● TASK PROMPT
Exclude the pictures and reproduce the remaining data exactly as written.

* begin DATA *

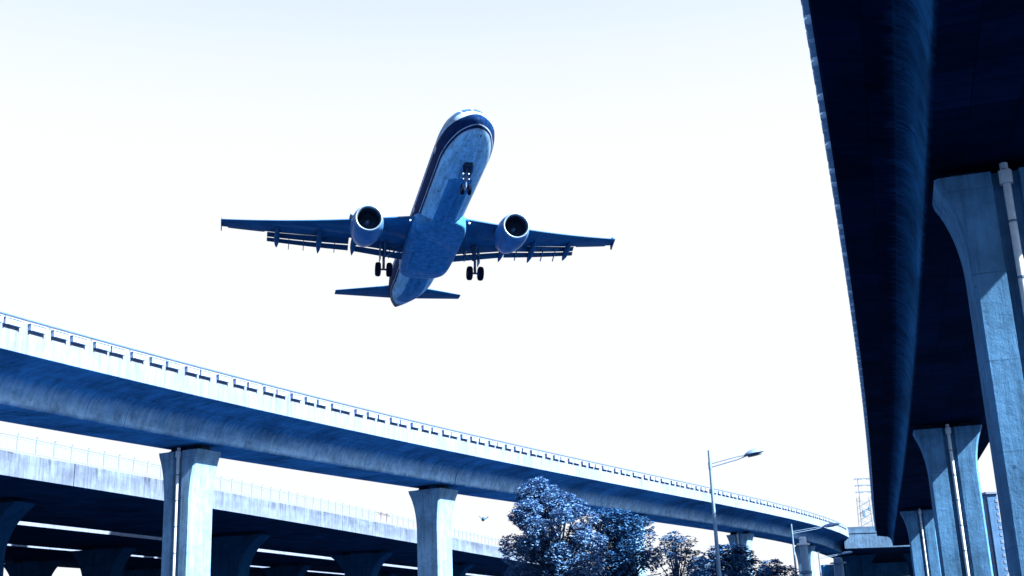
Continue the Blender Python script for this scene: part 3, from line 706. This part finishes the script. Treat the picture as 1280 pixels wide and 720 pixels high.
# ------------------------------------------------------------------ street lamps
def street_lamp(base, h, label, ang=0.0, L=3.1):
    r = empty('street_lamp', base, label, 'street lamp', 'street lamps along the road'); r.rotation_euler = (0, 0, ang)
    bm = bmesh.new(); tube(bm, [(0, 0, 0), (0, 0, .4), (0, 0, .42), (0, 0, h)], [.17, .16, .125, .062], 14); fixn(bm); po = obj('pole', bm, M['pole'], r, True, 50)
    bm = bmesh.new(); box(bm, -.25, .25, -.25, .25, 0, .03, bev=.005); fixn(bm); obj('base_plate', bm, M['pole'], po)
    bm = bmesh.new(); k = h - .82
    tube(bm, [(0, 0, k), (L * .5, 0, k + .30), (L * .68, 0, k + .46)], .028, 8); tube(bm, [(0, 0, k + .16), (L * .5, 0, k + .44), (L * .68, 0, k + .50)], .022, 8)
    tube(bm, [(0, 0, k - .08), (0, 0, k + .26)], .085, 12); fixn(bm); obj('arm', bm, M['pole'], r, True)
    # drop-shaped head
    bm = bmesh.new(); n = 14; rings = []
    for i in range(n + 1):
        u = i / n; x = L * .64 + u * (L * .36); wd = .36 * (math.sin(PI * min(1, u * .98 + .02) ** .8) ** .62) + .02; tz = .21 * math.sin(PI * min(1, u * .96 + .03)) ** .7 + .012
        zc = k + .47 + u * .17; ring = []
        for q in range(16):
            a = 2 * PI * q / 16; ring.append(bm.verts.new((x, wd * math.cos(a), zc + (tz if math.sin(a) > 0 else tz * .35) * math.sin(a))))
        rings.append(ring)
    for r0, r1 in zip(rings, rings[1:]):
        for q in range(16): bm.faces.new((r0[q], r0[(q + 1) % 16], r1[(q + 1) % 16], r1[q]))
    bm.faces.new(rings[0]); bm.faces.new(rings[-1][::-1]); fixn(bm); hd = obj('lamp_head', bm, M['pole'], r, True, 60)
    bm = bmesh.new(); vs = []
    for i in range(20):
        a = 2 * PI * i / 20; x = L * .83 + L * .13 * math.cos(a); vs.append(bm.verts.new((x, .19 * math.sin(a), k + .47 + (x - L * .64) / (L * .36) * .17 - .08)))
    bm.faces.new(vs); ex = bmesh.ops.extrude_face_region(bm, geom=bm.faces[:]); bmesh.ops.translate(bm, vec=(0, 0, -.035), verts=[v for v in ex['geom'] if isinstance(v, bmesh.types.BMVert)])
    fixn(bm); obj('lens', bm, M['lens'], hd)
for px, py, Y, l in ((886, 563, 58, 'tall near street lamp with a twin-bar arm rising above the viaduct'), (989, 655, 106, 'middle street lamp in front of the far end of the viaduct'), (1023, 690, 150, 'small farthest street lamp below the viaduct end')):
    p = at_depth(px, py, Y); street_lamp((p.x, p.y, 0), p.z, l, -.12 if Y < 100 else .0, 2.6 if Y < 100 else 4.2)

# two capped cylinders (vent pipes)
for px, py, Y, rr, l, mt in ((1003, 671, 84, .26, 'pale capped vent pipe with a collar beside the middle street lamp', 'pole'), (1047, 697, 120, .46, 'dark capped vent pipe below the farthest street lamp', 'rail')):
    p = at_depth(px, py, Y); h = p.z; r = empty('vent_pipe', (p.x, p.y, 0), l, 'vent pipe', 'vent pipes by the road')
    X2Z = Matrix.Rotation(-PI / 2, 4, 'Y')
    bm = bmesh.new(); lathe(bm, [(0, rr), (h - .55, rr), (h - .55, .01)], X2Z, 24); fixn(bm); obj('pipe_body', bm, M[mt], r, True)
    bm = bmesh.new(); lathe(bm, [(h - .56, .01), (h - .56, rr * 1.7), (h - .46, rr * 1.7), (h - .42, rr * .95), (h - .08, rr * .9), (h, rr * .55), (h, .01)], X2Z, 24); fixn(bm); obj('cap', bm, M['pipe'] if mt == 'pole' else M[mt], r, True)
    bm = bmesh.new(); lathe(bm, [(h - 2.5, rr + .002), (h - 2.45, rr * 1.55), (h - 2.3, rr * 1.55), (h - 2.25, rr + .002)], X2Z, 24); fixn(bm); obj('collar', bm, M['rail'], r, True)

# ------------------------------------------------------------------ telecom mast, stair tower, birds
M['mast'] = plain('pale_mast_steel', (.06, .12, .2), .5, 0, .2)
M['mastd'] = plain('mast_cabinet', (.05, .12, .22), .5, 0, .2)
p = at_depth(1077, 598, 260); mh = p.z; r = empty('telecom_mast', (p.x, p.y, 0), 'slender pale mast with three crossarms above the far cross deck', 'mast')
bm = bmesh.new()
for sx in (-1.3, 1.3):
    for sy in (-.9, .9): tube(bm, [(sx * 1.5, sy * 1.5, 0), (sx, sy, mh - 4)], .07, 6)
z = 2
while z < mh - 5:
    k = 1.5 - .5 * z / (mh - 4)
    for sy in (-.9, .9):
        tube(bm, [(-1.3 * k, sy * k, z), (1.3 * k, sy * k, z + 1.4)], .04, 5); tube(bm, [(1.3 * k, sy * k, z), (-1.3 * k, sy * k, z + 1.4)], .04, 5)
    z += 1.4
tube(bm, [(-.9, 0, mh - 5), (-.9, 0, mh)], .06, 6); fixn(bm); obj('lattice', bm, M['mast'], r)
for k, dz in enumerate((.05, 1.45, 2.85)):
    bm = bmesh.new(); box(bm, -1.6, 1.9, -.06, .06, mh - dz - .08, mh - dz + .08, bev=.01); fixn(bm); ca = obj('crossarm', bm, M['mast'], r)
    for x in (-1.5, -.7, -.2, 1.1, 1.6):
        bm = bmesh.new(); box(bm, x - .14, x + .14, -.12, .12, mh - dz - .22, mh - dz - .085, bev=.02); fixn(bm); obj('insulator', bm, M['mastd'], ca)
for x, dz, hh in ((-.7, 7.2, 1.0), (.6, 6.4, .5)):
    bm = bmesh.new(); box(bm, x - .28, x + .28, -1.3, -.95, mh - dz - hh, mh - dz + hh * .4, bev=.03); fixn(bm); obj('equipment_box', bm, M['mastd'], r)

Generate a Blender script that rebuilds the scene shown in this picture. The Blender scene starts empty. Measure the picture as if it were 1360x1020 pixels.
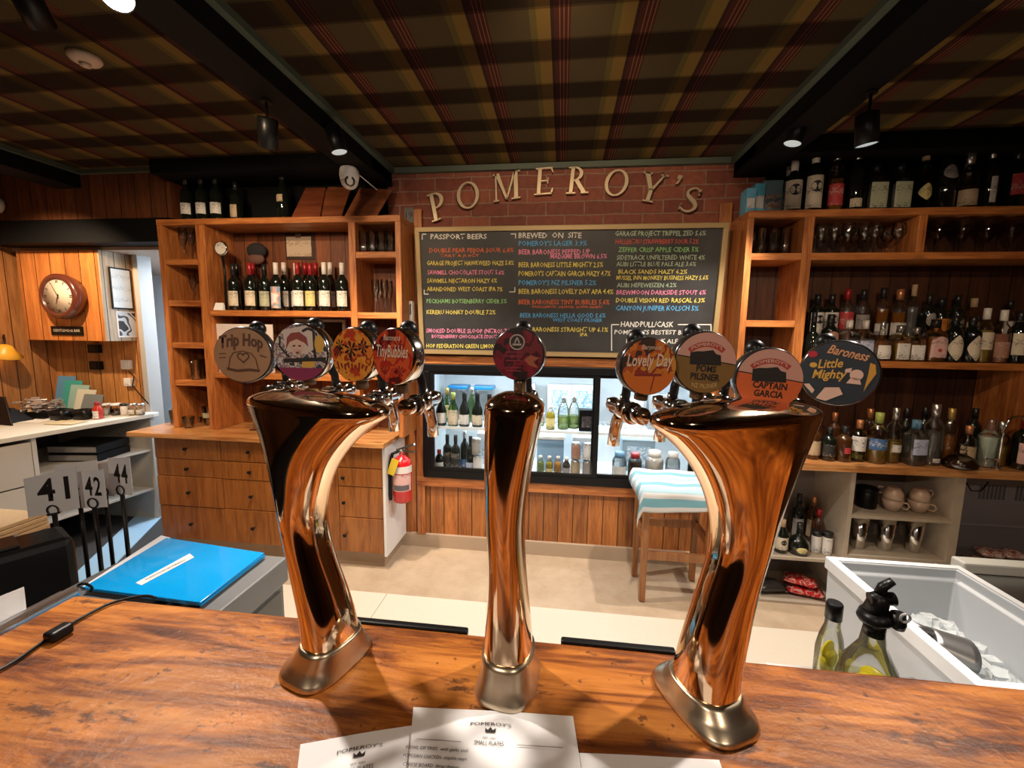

* end DATA *

● SOLUTION TO THIS EXERCISE
Continue the Blender Python script for this scene: part 3, from line 706. This part finishes the script. Treat the picture as 1280 pixels wide and 720 pixels high.
# ------------------------------------------------------------------ street lamps
def street_lamp(base, h, label, ang=0.0, L=3.1):
    r = empty('street_lamp', base, label, 'street lamp', 'street lamps along the road'); r.rotation_euler = (0, 0, ang)
    bm = bmesh.new(); tube(bm, [(0, 0, 0), (0, 0, .4), (0, 0, .42), (0, 0, h)], [.17, .16, .125, .062], 14); fixn(bm); po = obj('pole', bm, M['pole'], r, True, 50)
    bm = bmesh.new(); box(bm, -.25, .25, -.25, .25, 0, .03, bev=.005); fixn(bm); obj('base_plate', bm, M['pole'], po)
    bm = bmesh.new(); k = h - .82
    tube(bm, [(0, 0, k), (L * .5, 0, k + .30), (L * .68, 0, k + .46)], .028, 8); tube(bm, [(0, 0, k + .16), (L * .5, 0, k + .44), (L * .68, 0, k + .50)], .022, 8)
    tube(bm, [(0, 0, k - .08), (0, 0, k + .26)], .085, 12); fixn(bm); obj('arm', bm, M['pole'], r, True)
    # drop-shaped head
    bm = bmesh.new(); n = 14; rings = []
    for i in range(n + 1):
        u = i / n; x = L * .64 + u * (L * .36); wd = .36 * (math.sin(PI * min(1, u * .98 + .02) ** .8) ** .62) + .02; tz = .21 * math.sin(PI * min(1, u * .96 + .03)) ** .7 + .012
        zc = k + .47 + u * .17; ring = []
        for q in range(16):
            a = 2 * PI * q / 16; ring.append(bm.verts.new((x, wd * math.cos(a), zc + (tz if math.sin(a) > 0 else tz * .35) * math.sin(a))))
        rings.append(ring)
    for r0, r1 in zip(rings, rings[1:]):
        for q in range(16): bm.faces.new((r0[q], r0[(q + 1) % 16], r1[(q + 1) % 16], r1[q]))
    bm.faces.new(rings[0]); bm.faces.new(rings[-1][::-1]); fixn(bm); hd = obj('lamp_head', bm, M['pole'], r, True, 60)
    bm = bmesh.new(); vs = []
    for i in range(20):
        a = 2 * PI * i / 20; x = L * .83 + L * .13 * math.cos(a); vs.append(bm.verts.new((x, .19 * math.sin(a), k + .47 + (x - L * .64) / (L * .36) * .17 - .08)))
    bm.faces.new(vs); ex = bmesh.ops.extrude_face_region(bm, geom=bm.faces[:]); bmesh.ops.translate(bm, vec=(0, 0, -.035), verts=[v for v in ex['geom'] if isinstance(v, bmesh.types.BMVert)])
    fixn(bm); obj('lens', bm, M['lens'], hd)
for px, py, Y, l in ((886, 563, 58, 'tall near street lamp with a twin-bar arm rising above the viaduct'), (989, 655, 106, 'middle street lamp in front of the far end of the viaduct'), (1023, 690, 150, 'small farthest street lamp below the viaduct end')):
    p = at_depth(px, py, Y); street_lamp((p.x, p.y, 0), p.z, l, -.12 if Y < 100 else .0, 2.6 if Y < 100 else 4.2)

# two capped cylinders (vent pipes)
for px, py, Y, rr, l, mt in ((1003, 671, 84, .26, 'pale capped vent pipe with a collar beside the middle street lamp', 'pole'), (1047, 697, 120, .46, 'dark capped vent pipe below the farthest street lamp', 'rail')):
    p = at_depth(px, py, Y); h = p.z; r = empty('vent_pipe', (p.x, p.y, 0), l, 'vent pipe', 'vent pipes by the road')
    X2Z = Matrix.Rotation(-PI / 2, 4, 'Y')
    bm = bmesh.new(); lathe(bm, [(0, rr), (h - .55, rr), (h - .55, .01)], X2Z, 24); fixn(bm); obj('pipe_body', bm, M[mt], r, True)
    bm = bmesh.new(); lathe(bm, [(h - .56, .01), (h - .56, rr * 1.7), (h - .46, rr * 1.7), (h - .42, rr * .95), (h - .08, rr * .9), (h, rr * .55), (h, .01)], X2Z, 24); fixn(bm); obj('cap', bm, M['pipe'] if mt == 'pole' else M[mt], r, True)
    bm = bmesh.new(); lathe(bm, [(h - 2.5, rr + .002), (h - 2.45, rr * 1.55), (h - 2.3, rr * 1.55), (h - 2.25, rr + .002)], X2Z, 24); fixn(bm); obj('collar', bm, M['rail'], r, True)

# ------------------------------------------------------------------ telecom mast, stair tower, birds
M['mast'] = plain('pale_mast_steel', (.06, .12, .2), .5, 0, .2)
M['mastd'] = plain('mast_cabinet', (.05, .12, .22), .5, 0, .2)
p = at_depth(1077, 598, 260); mh = p.z; r = empty('telecom_mast', (p.x, p.y, 0), 'slender pale mast with three crossarms above the far cross deck', 'mast')
bm = bmesh.new()
for sx in (-1.3, 1.3):
    for sy in (-.9, .9): tube(bm, [(sx * 1.5, sy * 1.5, 0), (sx, sy, mh - 4)], .07, 6)
z = 2
while z < mh - 5:
    k = 1.5 - .5 * z / (mh - 4)
    for sy in (-.9, .9):
        tube(bm, [(-1.3 * k, sy * k, z), (1.3 * k, sy * k, z + 1.4)], .04, 5); tube(bm, [(1.3 * k, sy * k, z), (-1.3 * k, sy * k, z + 1.4)], .04, 5)
    z += 1.4
tube(bm, [(-.9, 0, mh - 5), (-.9, 0, mh)], .06, 6); fixn(bm); obj('lattice', bm, M['mast'], r)
for k, dz in enumerate((.05, 1.45, 2.85)):
    bm = bmesh.new(); box(bm, -1.6, 1.9, -.06, .06, mh - dz - .08, mh - dz + .08, bev=.01); fixn(bm); ca = obj('crossarm', bm, M['mast'], r)
    for x in (-1.5, -.7, -.2, 1.1, 1.6):
        bm = bmesh.new(); box(bm, x - .14, x + .14, -.12, .12, mh - dz - .22, mh - dz - .085, bev=.02); fixn(bm); obj('insulator', bm, M['mastd'], ca)
for x, dz, hh in ((-.7, 7.2, 1.0), (.6, 6.4, .5)):
    bm = bmesh.new(); box(bm, x - .28, x + .28, -1.3, -.95, mh - dz - hh, mh - dz + hh * .4, bev=.03); fixn(bm); obj('equipment_box', bm, M['mastd'], r)

Generate a Blender script that rebuilds the scene shown in this picture. The Blender scene starts empty. Measure the picture as if it were 1360x1020 pixels.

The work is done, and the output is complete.